Thinner separators occupy a smaller volume inside the battery cell which increases the volume available for cathode material, anode material and/or electrolytic solution (active materials) in a battery of a given standard size (e.g. AA, AAA, AAAA, C or D). The differences may be small as reducing the thickness of the cellulose film component of the separator from 25 microns to 21 microns reduces the separator volume in a typical battery by about 14%, which leads to an increase in volume of the active material of only 1 %. A thinner film may also have a lower ionic resistance when wet. These effects together can result in a small improvement in battery performance if one compares thin separators with thicker ones identical apart from thickness. However, as one makes a thinner conventional separator there are some disadvantages which increase the thinner the separator. The separator has a lower durability and strength, the separator web is more prone to break during production, the time taken to slit the separator (and its thinner component layers) is increased; production efficiency and throughput are reduced; there is a reduced conversion efficiency of the component layers into separator (and separator into batteries); and/or reduced barrier to dendrite or soft shorting. All of these factors can increase the production cost of using thinner separators and outweigh the small advantage in battery performance so gained.
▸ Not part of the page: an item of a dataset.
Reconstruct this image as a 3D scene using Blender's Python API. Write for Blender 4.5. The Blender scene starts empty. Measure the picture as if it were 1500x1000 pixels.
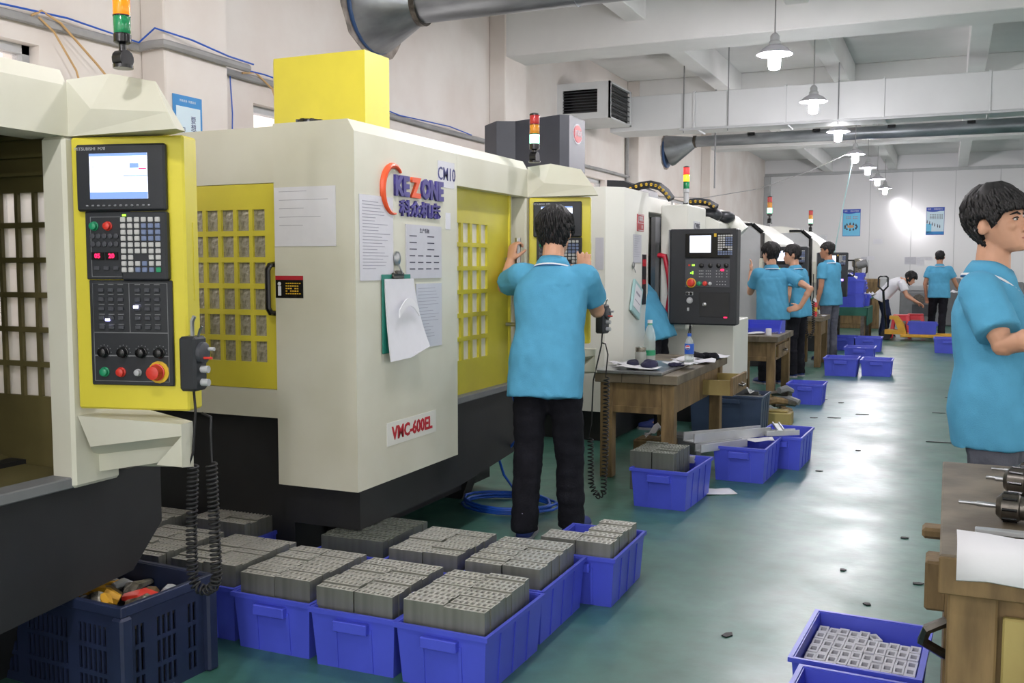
import bpy, bmesh, math, random
from mathutils import Vector, Matrix, noise
R = math.radians
random.seed(7)
S = bpy.context.scene
C = S.collection
# ------------------------------------------------------------------ camera, sky, exposure
cam = bpy.data.objects.new('camera', bpy.data.cameras.new('camera')); C.objects.link(cam)
cam.location = (0, 0, 1.40); cam.rotation_euler = (R(90 - 4.368), 0, R(23.90))
cam.data.sensor_width = 36; cam.data.lens = 34.56; cam.data.clip_end = 200; cam.data.clip_start = .05
S.camera = cam
W = bpy.data.worlds.new('overcast'); S.world = W; W.use_nodes = True
bg = W.node_tree.nodes['Background']; bg.inputs[0].default_value = (1, .965, .93, 1); bg.inputs[1].default_value = 2.1
S.view_settings.view_transform = 'Standard'; S.view_settings.look = 'None'
S.view_settings.exposure = 0.26; S.view_settings.gamma = 1; S.view_settings.use_curve_mapping = False
LAMP_POWER = 340.0

# measuring helpers: a sight line through the frame met with a plane of the room gives a real point
_ph, _th, _f = R(23.9007), R(4.3683), 1440.
_fw = Vector((-math.sin(_ph)*math.cos(_th), math.cos(_ph)*math.cos(_th), -math.sin(_th)))
_r = Vector((math.cos(_ph), math.sin(_ph), 0)); _u = _r.cross(_fw); _C = Vector((0, 0, 1.4))
def _ray(u, v): return _r*((u-750)/_f) + _u*((500-v)/_f) + _fw
def G(u, v, z=0.): d = _ray(u, v); return _C + d*((z-1.4)/d.z)
def AY(u, v, Y): d = _ray(u, v); return _C + d*(Y/d.y)
def AX(u, v, X): d = _ray(u, v); return _C + d*(X/d.x)

# ------------------------------------------------------------------ materials
def lin(c):
    return tuple(((x/255)/12.92 if x/255 <= .04045 else ((x/255+.055)/1.055)**2.4) for x in c)
MT = {}
def mat(name, rgb, rough=.5, metal=0., var=.08, scale=6., bump=0., bscale=60., spec=.5, rgb2=None, stretch=(1, 1, 1), emit=0., trans=0., alpha=1., lo=.35, hi=.65):
    m = bpy.data.materials.new(name); m.use_nodes = True
    n, l = m.node_tree.nodes, m.node_tree.links
    p = n['Principled BSDF']; c = lin(rgb)
    p.inputs['Roughness'].default_value = rough; p.inputs['Metallic'].default_value = metal
    p.inputs['Specular IOR Level'].default_value = spec
    if trans: p.inputs['Transmission Weight'].default_value = trans; p.inputs['IOR'].default_value = 1.3
    if alpha < 1: p.inputs['Alpha'].default_value = alpha
    if emit:
        p.inputs['Emission Color'].default_value = (*c, 1); p.inputs['Emission Strength'].default_value = emit
    tc = n.new('ShaderNodeTexCoord'); mp = n.new('ShaderNodeMapping'); mp.inputs['Scale'].default_value = stretch
    l.new(tc.outputs['Object'], mp.inputs[0])
    if var or rgb2:
        tx = n.new('ShaderNodeTexNoise'); tx.inputs['Scale'].default_value = scale; tx.inputs['Detail'].default_value = 6
        l.new(mp.outputs[0], tx.inputs['Vector'])
        rp = n.new('ShaderNodeValToRGB'); rp.color_ramp.elements[0].position = lo; rp.color_ramp.elements[1].position = hi
        a = lin(rgb2) if rgb2 else tuple(x*(1-var) for x in c)
        rp.color_ramp.elements[0].color = (*a, 1)
        rp.color_ramp.elements[1].color = (*(c if rgb2 else tuple(min(1, x*(1+var)) for x in c)), 1)
        l.new(tx.outputs['Fac'], rp.inputs[0]); l.new(rp.outputs[0], p.inputs['Base Color'])
    else: p.inputs['Base Color'].default_value = (*c, 1)
    if bump:
        t2 = n.new('ShaderNodeTexNoise'); t2.inputs['Scale'].default_value = bscale; t2.inputs['Detail'].default_value = 4
        l.new(mp.outputs[0], t2.inputs['Vector'])
        b = n.new('ShaderNodeBump'); b.inputs['Strength'].default_value = bump; b.inputs['Distance'].default_value = .01
        l.new(t2.outputs['Fac'], b.inputs['Height']); l.new(b.outputs[0], p.inputs['Normal'])
    MT[name] = m
    return m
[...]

A suitable separator comprises a cellulosic film, especially a regenerated or coagulated cellulose film. A typical separator construction comprises a laminate of a wicking layer adhered to a flat porous membrane which allows ion transport thereacross, for example the wicking layer may be a nonwoven layer comprising fibers and the membrane be cellulosic film.
The mechanical and physical properties of a separator and both its component nonwoven and cellulose film layers must be such that they are durable when dry (so they can be handled and laminated as a web on a production machine). They also require sufficient strength when wet (especially in the alkaline electrolyte of an alkaline battery), especially if the separator is to be used in a rechargeable battery where it must survive the rigors of repeated cycles of charging and discharging. So a thinner separator even if it achieves low wet ionic resistance or allows greater volume of active material in the battery, it must also exhibit acceptable mechanical and other properties to provide the same or better overall battery performance than that obtained by a thinner film.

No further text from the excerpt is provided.